Exercise inputs
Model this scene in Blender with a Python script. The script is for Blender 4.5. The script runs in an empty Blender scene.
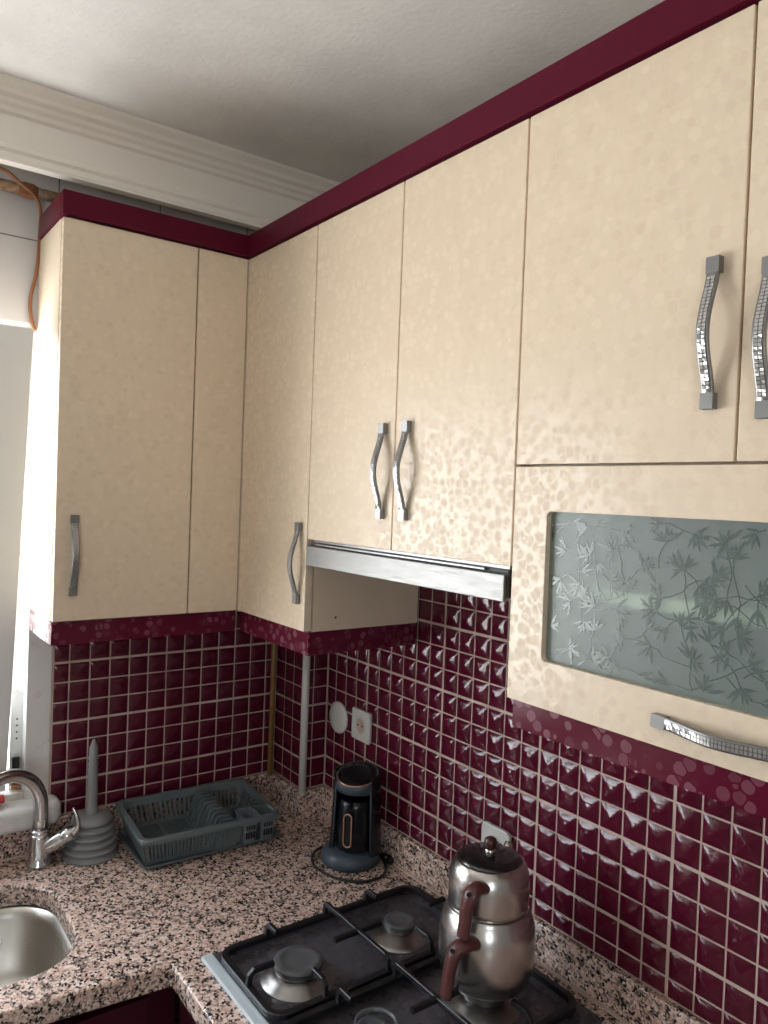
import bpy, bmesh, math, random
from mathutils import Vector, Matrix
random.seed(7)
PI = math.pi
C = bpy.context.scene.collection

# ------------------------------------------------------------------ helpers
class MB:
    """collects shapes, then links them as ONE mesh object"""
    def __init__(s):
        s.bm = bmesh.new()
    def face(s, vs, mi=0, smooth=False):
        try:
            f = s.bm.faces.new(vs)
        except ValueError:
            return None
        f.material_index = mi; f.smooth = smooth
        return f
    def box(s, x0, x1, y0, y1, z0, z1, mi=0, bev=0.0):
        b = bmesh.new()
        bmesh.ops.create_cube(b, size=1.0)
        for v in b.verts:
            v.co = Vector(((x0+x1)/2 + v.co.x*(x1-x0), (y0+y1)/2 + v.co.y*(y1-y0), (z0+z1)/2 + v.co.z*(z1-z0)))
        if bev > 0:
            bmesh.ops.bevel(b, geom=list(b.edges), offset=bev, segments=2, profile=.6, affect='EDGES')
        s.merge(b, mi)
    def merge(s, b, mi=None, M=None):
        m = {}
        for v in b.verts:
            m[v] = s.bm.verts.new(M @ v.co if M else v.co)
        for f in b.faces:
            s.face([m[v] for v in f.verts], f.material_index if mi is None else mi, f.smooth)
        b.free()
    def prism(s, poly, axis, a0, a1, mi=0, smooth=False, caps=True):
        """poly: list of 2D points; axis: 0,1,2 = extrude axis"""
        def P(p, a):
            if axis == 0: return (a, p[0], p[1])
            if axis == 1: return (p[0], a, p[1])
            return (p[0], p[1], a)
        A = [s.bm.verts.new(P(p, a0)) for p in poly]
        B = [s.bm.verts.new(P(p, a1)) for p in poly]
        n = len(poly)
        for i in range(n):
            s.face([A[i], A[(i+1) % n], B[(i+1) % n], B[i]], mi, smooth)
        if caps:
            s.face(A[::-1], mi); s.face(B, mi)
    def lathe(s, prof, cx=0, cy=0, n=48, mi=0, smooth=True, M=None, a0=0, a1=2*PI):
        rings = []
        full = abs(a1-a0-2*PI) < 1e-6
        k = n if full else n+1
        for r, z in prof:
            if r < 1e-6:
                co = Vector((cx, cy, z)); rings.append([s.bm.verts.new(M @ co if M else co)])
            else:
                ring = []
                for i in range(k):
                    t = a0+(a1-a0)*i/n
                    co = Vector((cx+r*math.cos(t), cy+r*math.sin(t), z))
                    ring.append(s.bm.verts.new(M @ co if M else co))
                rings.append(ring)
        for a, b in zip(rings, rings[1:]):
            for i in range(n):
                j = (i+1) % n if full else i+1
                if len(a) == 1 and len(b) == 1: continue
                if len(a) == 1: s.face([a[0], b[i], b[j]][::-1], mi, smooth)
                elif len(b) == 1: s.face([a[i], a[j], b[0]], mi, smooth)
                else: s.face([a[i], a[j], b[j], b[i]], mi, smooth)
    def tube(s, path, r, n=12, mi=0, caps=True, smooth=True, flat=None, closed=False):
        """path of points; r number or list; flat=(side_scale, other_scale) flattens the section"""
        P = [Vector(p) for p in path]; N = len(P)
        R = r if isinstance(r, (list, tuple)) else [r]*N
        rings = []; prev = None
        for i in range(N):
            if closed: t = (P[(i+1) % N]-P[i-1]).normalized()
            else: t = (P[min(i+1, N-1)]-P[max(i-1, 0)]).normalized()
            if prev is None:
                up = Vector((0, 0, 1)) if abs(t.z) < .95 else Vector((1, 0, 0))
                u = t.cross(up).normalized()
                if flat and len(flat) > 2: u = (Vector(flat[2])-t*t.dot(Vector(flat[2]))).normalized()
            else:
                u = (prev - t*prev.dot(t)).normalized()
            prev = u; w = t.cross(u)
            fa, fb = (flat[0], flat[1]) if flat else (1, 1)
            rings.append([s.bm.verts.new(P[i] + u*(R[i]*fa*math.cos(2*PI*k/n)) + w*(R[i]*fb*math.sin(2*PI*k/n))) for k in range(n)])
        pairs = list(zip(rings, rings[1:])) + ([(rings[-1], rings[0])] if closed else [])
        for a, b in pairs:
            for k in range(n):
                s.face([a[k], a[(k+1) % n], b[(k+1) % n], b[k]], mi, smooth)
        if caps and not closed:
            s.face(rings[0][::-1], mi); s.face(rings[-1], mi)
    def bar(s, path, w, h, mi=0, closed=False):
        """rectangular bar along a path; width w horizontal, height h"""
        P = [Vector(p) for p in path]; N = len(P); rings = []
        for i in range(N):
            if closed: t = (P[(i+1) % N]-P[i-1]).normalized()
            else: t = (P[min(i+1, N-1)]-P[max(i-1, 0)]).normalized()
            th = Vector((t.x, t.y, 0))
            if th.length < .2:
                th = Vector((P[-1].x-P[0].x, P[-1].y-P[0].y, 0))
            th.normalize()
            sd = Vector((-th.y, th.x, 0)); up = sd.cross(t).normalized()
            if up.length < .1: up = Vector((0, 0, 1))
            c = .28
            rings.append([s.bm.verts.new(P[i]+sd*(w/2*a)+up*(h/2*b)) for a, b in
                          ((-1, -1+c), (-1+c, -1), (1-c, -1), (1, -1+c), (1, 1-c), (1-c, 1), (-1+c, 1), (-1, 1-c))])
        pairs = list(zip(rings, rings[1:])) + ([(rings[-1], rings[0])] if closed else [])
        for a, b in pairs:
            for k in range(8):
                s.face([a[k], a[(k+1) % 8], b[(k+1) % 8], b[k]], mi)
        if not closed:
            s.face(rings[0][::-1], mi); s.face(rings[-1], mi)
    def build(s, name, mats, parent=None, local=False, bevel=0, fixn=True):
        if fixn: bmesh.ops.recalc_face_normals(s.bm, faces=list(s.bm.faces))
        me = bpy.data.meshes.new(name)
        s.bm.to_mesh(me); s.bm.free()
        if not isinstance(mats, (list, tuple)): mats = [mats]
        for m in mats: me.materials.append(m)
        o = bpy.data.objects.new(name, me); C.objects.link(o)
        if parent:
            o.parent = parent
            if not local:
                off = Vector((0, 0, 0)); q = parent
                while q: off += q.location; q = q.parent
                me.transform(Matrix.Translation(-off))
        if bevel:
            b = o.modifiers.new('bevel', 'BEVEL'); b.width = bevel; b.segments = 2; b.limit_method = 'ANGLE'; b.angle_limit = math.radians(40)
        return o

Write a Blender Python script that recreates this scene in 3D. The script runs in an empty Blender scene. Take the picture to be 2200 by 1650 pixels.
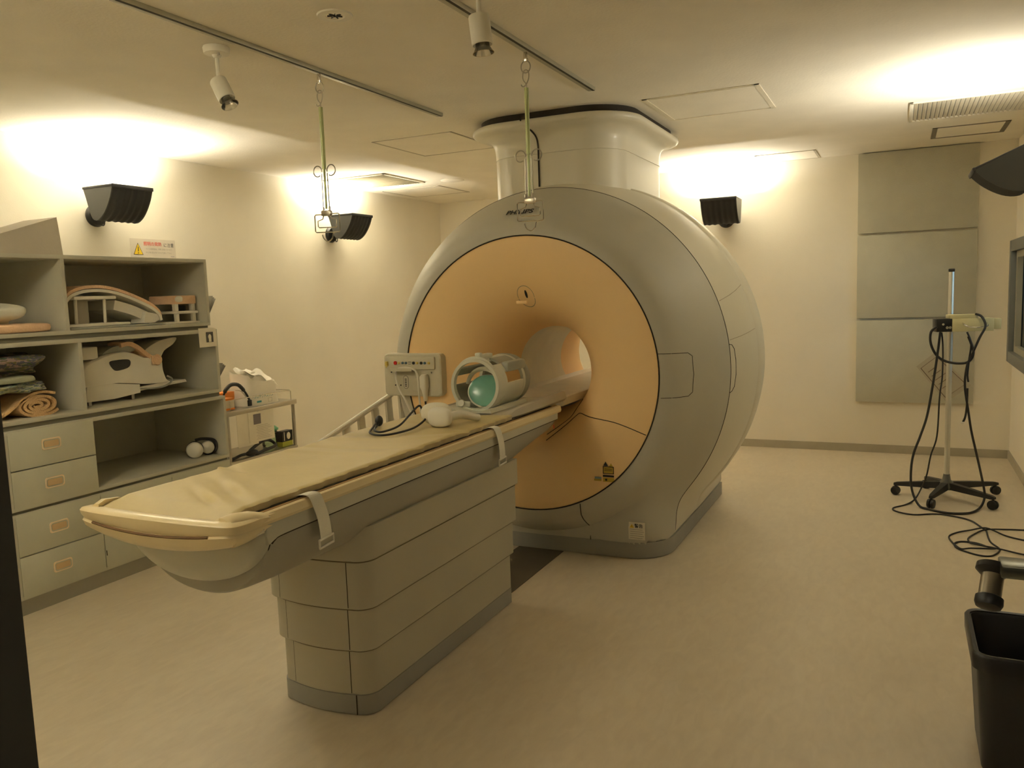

Problem to work on
Only the lines from the start of the material through the line containing "C = bpy.context.scene.collection" should be transcribed. Pictures stay out.

Response
Model this scene in Blender with a Python script. The script is for Blender 4.5. The script runs in an empty Blender scene.
import bpy, bmesh, math, random
from mathutils import Vector, Matrix
random.seed(7)
PI = math.pi
C = bpy.context.scene.collection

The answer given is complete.